Finding mentors and role models is really important. People that have been through the industry and have an understanding of how it all works, and can be a guide, answer questions and make introductions. So much of the industry is about relationships and forming those relationships. Finding somebody you respect or admire and see if they’ll share some time or coffee to share their expertise and maybe just be on their radar is a really important thing to get your first foot in the door. 

Finding somebody you respect or admire and see if they’ll share some time or coffee to share their expertise and maybe just be on their radar is a really important thing to get your first foot in the door. 

Is there anything else that you wanted to add? 

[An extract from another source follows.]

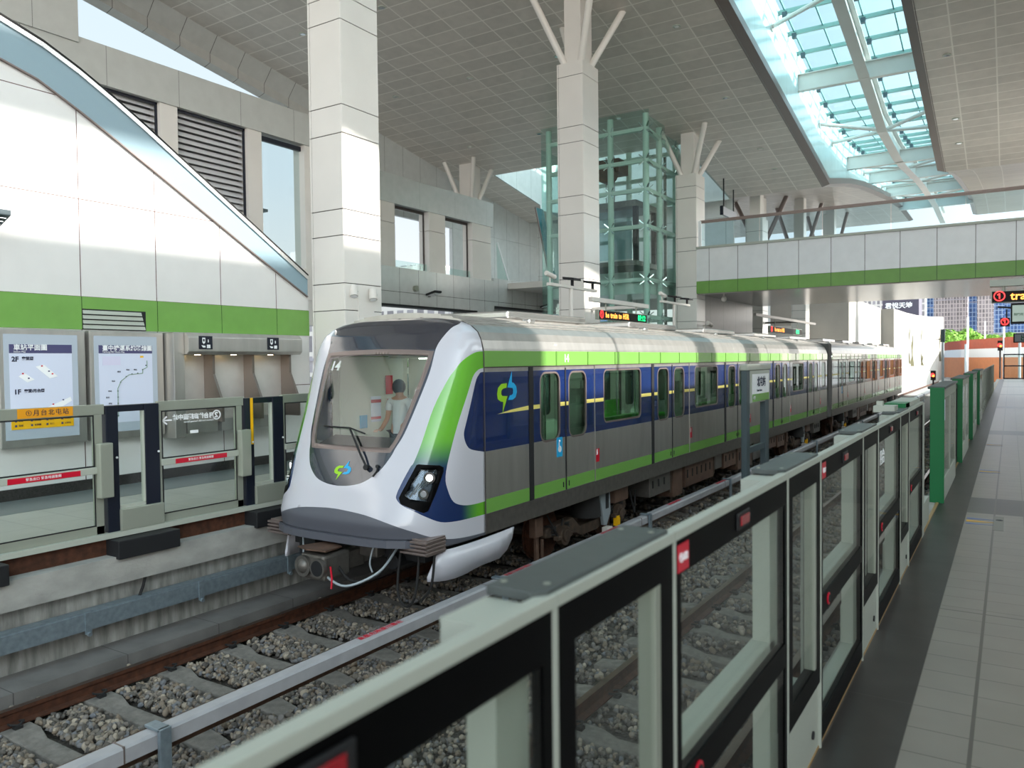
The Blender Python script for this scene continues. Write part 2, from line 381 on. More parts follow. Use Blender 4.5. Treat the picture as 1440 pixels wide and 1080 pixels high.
m_.build('lower_trim', 'trim', es)
struct('floor_escalator', Mb().prism(yz(-12.66, [(y, z+.0) for y, z in cu]+[(y, z-.5) for y, z in cu[::-1]]), (-1.2, 0, 0)), 'dsteel')

# columns ---------------------------------------------------------------
def column(y, zt, label, core=True, x1=-11.4, x0=-12.33, struts=True, lamps=False, full=True):
    t = thing('clad_column', label, 'column', ((x0+x1)/2, y+.55, 0), 'tall clad columns of the left platform')
    y1 = y+1.1; xa = x0
    jt = [3.05, 3.6, 4.57, 5.1, 6.63, 7.2, 8.9, 9.4, 11, 11.5, 13.2, 13.7]
    zs = [0]+[z for z in jt if z < zt-.25]+[zt]
    b = Mb()
    for a, c in zip(zs, zs[1:]):
        b.box(xa, xa+.30*0+.05, y-.001, y1, a+.008, c-.008); b.box(xa+.06, x1-.012, y, y1-.0, a+.008, c-.008); b.box(x1-.012, x1, y+.012, y1, a+.008, c-.008)
    b.build('cladding', 'panel2', t, bevel=.006)
    Mb().box(x0+.02, x1-.02, y+.01, y1-.01, 0, zt-.01).build('joint_backing', 'joint', t)
    zc = zr(y+.5)
    if core:
        Mb().box(x0+.17, x1-.17, y+.2, y1-.1, zt-.01, zc+.3).build('core', 'panel2', t, bevel=.02)
        if struts:
            for sx, sy in ((-1, -1), (1, -1), (-1, 1), (1, 1)):
                cx = (x0+x1)/2; cy = y+.55
                p = (cx+sx*.27, cy+sy*.3, zt-.02); k = (zc-zt); q = (cx+sx*(.27+.42*k), cy+sy*(.3+.38*k))
                zq = zr(q[1]); Mb().cyl(p, (q[0], q[1], zq+.05), .11, n=14).build('strut', 'panel2', t, smooth=True)
    return t
c1 = column(11.6, 13.6, 'nearest white clad column, partly behind the train cab, with two spotlights low on its side')
c2 = column(22.2, 11.44, 'middle white clad column with splayed struts, left of the glass lift shaft')
c3 = column(32.7, 9.95, 'white clad column at the left end of the footbridge')
for i, (y, l) in enumerate(((43.3, 'clad column just beyond the footbridge, behind the second LED sign'), (53.9, 'second clad column beyond the footbridge'), (64.5, 'third clad column beyond the footbridge, over the second train car'))):
    column(y, 9.6, l, struts=False)
for nm, p in (('left', (-12.05, 11.58, 3.5)), ('right', (-11.38, 11.95, 3.36))):
    pass
def spot(loc, d, label):
    t = thing('spotlight', label, 'spotlight', loc, 'white cylindrical spotlights on the nearest column')
    l = V(loc); d = V(d).normalized()
    Mb().cyl(l, l+V((0, -.12, 0)), .018, n=8).build('arm', 'alul', t)
    Mb().cyl(l+V((0, -.12, 0))-d*.12, l+V((0, -.12, 0))+d*.12, .085, n=18).build('housing', 'camw', t, smooth=True)
    Mb().cyl(l+V((0, -.12, 0))+d*.12, l+V((0, -.12, 0))+d*.125, .07, n=18).build('lens', 'chrome', t)
def bxp(x, y, X):
    d = fw+r2*(x-720)/1100-u2*(y-540)/1100; t = X/d.x; return V((0, 0, 1.97))+d*t
def byp(x, y, Y):
    d = fw+r2*(x-720)/1100-u2*(y-540)/1100; t = Y/d.y; return V((0, 0, 1.97))+d*t
spot(tuple(bxp(503, 410, -11.38)), (.35, -.3, -1), 'left white spotlight on the nearest column'); spot(tuple(bxp(530, 415, -11.3)), (.35, -.3, -1), 'right white spotlight on the nearest column')
# access hatch
ah = bxp(513, 440, -11.39)
one('access_hatch', 'small recessed access hatch on the nearest column below the spotlights', 'hatch', Mb().box(-11.4, -11.385, 11.98, 12.45, 2.5, 3.3).box(-11.385, -11.383, 12.03, 12.4, 2.55, 2.95), ['panel2'])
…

I feel really excited that there’s all of these communities being built around female filmmakers. I do think that communities of women working together, hiring each other, supporting each other and sharing is really helpful for all of us to promote each other and rise up together. I really value that a lot. And I think there’s a change happening where we realize there doesn’t have to just be one woman in the room, we can have all women in the room, or ideally at least half women in the room in production companies or on set. I think these types of platforms and the work Cinema Femme is doing is really a huge part of supporting that evolution. 

And I think there’s a change happening where we realize there doesn’t have to just be one woman in the room, we can have all women in the room, or ideally at least half women in the room in production companies or on set.